Inscriptions were used pedagogically to bridge the students’ everyday concepts to more scientific concepts and did not represent inscriptional practices that scientists would use as part of practicing science.
Preservice teachers also used inscriptions normatively, the way a scientist would use them as part of their scientific practice, either to help a scientist understand and visualize their own thinking or to communicate scientific knowledge within their community.

The finding demonstrated that preservice teachers have multiple purposes when using inscriptions and that their purposes differ from scientists’ purposes.
Preservice teachers use inscriptions to help students conceptually understand science and to communicate students’ understanding of science for themselves and others.

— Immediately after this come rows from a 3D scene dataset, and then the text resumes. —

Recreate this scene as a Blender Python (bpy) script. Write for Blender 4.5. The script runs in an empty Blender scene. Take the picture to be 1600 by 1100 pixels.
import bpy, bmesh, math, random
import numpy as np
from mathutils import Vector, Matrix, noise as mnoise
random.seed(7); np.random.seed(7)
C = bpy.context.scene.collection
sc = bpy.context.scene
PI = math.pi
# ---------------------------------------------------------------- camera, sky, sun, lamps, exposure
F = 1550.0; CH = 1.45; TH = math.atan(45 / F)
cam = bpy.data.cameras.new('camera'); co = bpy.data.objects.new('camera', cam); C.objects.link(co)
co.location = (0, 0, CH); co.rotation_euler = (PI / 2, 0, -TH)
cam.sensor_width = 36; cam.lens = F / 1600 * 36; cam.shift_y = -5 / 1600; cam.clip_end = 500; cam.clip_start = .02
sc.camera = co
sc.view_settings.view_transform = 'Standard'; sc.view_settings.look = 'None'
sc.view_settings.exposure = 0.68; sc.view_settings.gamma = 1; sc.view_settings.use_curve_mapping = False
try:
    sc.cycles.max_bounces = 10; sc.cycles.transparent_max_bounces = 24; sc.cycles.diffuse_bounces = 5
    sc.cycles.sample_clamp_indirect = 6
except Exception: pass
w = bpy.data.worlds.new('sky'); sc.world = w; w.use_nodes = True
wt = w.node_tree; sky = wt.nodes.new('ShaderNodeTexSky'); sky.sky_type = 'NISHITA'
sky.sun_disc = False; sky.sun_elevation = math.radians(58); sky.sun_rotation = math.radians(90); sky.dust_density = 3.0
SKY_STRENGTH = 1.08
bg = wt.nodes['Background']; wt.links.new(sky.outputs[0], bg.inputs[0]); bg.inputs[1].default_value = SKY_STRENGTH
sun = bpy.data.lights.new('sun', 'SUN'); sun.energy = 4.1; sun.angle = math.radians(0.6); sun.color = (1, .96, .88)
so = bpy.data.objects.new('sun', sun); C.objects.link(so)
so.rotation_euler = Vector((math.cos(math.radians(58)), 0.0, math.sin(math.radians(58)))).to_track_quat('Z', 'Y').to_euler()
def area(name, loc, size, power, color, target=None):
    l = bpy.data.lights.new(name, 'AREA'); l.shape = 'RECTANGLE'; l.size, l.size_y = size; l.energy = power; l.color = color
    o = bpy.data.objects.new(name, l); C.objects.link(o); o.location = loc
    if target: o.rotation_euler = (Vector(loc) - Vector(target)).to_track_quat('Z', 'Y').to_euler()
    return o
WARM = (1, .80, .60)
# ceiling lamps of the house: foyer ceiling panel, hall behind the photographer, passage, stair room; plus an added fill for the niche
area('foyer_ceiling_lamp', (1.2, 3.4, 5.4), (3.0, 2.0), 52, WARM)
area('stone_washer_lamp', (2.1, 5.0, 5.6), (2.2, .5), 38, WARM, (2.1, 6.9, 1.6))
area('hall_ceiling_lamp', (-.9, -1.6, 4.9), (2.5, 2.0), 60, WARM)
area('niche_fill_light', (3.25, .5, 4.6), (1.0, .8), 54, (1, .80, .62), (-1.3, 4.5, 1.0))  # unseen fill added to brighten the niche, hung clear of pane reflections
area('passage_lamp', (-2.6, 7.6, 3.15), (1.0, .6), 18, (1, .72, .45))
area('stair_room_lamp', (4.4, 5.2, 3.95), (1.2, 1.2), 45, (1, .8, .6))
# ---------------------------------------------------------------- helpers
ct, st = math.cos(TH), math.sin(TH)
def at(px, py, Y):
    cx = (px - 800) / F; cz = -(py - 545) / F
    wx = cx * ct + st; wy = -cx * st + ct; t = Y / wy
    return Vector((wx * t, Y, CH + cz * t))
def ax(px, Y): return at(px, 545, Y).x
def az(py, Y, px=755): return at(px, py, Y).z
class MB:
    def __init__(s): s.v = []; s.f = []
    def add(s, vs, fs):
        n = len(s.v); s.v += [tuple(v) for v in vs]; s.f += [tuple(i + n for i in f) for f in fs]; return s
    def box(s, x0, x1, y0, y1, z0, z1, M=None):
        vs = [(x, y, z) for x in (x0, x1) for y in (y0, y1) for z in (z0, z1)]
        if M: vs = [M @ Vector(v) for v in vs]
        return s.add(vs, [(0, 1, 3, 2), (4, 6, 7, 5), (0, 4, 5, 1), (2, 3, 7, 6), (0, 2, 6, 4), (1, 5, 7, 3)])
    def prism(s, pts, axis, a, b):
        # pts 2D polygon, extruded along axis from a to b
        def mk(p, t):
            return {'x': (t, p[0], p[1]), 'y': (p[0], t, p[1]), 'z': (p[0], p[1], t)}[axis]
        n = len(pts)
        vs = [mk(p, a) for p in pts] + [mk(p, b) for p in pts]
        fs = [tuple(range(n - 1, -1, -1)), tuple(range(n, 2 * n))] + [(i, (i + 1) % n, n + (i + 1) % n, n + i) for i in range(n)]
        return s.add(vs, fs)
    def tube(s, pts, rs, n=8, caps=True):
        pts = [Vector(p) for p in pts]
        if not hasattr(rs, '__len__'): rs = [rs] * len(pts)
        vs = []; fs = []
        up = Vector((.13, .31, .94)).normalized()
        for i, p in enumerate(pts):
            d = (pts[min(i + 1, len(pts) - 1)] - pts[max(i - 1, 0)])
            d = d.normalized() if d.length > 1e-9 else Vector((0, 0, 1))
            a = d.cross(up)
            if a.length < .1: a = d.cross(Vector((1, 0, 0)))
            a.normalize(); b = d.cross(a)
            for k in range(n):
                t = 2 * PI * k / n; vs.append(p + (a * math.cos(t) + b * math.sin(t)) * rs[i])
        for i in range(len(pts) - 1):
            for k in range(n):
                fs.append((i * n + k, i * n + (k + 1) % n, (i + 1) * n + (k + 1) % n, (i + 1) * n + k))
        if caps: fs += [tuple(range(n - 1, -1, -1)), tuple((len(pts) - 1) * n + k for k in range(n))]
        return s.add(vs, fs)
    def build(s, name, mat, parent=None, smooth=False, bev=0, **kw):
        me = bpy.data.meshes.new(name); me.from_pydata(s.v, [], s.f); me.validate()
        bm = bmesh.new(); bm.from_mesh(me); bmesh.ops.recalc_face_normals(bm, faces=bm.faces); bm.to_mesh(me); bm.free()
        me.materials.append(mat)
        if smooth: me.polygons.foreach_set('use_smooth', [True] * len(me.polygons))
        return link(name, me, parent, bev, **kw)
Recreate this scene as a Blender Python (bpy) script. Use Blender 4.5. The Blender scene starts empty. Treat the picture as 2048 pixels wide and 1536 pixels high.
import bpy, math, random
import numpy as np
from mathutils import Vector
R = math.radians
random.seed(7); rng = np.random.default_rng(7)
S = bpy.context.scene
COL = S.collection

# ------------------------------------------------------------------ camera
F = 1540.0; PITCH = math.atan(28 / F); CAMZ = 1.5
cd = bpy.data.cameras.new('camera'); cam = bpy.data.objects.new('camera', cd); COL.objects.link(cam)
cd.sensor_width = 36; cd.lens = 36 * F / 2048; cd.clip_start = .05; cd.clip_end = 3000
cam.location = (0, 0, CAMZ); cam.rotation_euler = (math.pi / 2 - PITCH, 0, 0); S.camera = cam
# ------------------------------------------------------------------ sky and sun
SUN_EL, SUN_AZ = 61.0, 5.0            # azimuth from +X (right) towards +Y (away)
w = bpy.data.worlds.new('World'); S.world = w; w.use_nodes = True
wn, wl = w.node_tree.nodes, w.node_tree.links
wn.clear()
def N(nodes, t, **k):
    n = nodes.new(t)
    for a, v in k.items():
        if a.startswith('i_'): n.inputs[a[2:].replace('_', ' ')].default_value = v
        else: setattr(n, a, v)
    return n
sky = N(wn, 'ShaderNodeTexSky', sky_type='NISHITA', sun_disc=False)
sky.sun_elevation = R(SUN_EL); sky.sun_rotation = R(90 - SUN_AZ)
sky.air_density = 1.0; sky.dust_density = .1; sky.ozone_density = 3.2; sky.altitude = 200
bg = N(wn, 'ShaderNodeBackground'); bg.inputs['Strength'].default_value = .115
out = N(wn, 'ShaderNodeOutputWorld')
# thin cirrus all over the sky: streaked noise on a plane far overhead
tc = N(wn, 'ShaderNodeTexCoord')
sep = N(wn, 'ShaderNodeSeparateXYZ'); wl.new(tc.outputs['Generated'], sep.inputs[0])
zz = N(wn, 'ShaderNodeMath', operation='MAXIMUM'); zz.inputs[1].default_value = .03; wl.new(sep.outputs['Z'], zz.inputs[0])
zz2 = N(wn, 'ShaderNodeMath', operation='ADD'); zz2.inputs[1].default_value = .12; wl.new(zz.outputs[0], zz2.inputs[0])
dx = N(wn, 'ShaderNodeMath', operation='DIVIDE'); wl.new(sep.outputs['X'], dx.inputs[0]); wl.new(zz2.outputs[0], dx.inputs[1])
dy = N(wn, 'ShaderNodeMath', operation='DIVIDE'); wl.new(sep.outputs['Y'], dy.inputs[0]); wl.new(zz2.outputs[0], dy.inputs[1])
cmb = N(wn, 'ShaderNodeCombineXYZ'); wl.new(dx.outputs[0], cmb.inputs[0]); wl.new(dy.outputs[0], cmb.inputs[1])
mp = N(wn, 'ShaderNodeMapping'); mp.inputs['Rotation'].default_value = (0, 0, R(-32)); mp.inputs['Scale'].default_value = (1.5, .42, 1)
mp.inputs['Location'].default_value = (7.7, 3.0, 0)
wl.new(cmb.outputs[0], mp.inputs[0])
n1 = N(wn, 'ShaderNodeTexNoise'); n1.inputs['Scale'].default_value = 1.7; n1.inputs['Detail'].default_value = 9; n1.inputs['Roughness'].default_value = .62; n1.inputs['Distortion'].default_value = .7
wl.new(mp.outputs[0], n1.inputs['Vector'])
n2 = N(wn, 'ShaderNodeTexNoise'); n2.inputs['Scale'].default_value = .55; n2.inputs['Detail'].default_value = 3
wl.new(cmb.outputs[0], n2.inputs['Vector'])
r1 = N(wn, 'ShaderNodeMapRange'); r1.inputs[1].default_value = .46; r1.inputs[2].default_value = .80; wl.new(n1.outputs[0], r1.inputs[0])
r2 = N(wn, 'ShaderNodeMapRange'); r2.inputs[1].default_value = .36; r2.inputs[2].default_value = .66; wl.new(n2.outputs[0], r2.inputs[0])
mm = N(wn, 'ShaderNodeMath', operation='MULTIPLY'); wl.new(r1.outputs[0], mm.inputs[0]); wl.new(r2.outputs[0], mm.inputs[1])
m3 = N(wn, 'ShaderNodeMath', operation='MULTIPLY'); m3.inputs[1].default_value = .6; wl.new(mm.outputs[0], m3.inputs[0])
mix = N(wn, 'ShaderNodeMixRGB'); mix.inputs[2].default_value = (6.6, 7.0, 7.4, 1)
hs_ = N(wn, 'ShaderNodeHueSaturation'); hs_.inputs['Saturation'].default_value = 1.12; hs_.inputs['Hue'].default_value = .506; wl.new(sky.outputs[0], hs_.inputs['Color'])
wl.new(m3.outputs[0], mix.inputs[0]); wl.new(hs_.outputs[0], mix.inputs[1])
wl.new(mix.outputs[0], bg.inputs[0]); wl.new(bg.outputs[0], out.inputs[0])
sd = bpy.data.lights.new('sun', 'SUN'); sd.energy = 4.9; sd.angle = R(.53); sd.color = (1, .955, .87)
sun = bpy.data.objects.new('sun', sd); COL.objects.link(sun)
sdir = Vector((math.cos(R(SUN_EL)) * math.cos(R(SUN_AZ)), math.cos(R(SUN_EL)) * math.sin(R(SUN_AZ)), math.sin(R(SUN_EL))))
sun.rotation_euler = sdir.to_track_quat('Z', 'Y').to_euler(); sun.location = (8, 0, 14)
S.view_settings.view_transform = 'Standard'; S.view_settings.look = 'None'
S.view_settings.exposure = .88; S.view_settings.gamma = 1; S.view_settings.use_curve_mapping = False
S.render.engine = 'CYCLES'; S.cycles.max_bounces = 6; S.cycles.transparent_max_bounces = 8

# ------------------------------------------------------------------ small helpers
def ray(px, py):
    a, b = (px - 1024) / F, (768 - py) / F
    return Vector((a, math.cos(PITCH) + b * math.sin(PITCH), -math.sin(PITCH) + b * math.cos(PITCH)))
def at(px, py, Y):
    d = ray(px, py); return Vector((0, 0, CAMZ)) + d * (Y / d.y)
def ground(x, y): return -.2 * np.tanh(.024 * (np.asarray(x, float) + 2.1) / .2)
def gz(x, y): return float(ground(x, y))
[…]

Preservice teachers, in many respects, are asking their students to use inscriptions as scientist would.
They ask students to create inscriptions to help students make sense of their own thinking
In addition to these purposes, preservice teachers also used inscriptions as formative assessment, to engage students in the lesson and to review at the end of a lesson.

This study indicates that inscriptions and their relation to the discourse and practices of science are critically important as an area of emphasis in preparing preservice teachers.
However, the types and purposes of inscriptions and inscriptional practices are different in science and teaching science.
Therefore, preservice teachers should be encouraged to use inscriptions in a way that leads to K-12 students collecting data and creating inscriptions from data followed with interpretations of inscriptions to construct explanations and make arguments.